I wrote about Bob Carlos Clarke a few weeks ago. He’d have been 70 around now, and his Estate and The Little Black Gallery in London is marking the event with a new book, Studio. It’s a collection of Polaroids, notes and so on, and there are 132 pages, which will cost you a little over 50p each. It’s described as a must have book for any fan of photography. The blurb includes the following:
'Bob Carlos Clarke was one of the most iconic photographers of his generation.
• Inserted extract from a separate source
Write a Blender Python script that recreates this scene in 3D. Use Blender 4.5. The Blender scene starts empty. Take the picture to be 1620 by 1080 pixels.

'His studio in south-west London was notorious for being the place where most models wanted to be. To be photographed by one of the greats, in his vast studio where there was always time for laughter and lunch at his grande dining room table in the kitchen. Bob was always the star of the show and entertained his models and crew with outrageous stories and tales of past encounters.'
And that’s all true. I wonder, though, if the book has the sort of concentrated essence of photography that the price suggests. I don’t recall whether I paid £40 or more for Shooting Sex when it was first published, which is superbly printed, has many more pages, and is a distillation of all that Carlos Clarke did. A retrospective, however much behind-the-scenes material it contains, seems unlikely to give as rounded and complete a view of Carlos Clarke’s work.
I won’t deny that looking at workbooks and the photographer’s notes can fill gaps for the serious fan or the determined analyst. But while I’d urge anyone with an interest in portraits, female nudes and erotica to buy a copy of Shooting Sex if they find a copy under £100, I’m really unsure about Studio. For most people, a better celebration of BCC would be to issue a new edition of the earlier book, possibly with a paperback option. It is that good.
Maybe, though, we’re looking at two very different things. One is a definitive picture book, autobiography and guide (comparable in some ways with Iain Banks’s Raw Spirit, about whisky, which has a similar mix of elements). The other is a loving reconstruction from the archaeological remains of a great photographer’s work. Because Carlos Clarke worked, at least partly, in the world of art collectors, this has been done in a way that reflects the collectors’ world, making a collectable of the legacy…
No picture today, as a sort of memorial to a better photographer than I can dream of being, and a more troubled man than I am or ever have been, though we’re a few months past the day he’d have been 70, according to Wikipedia.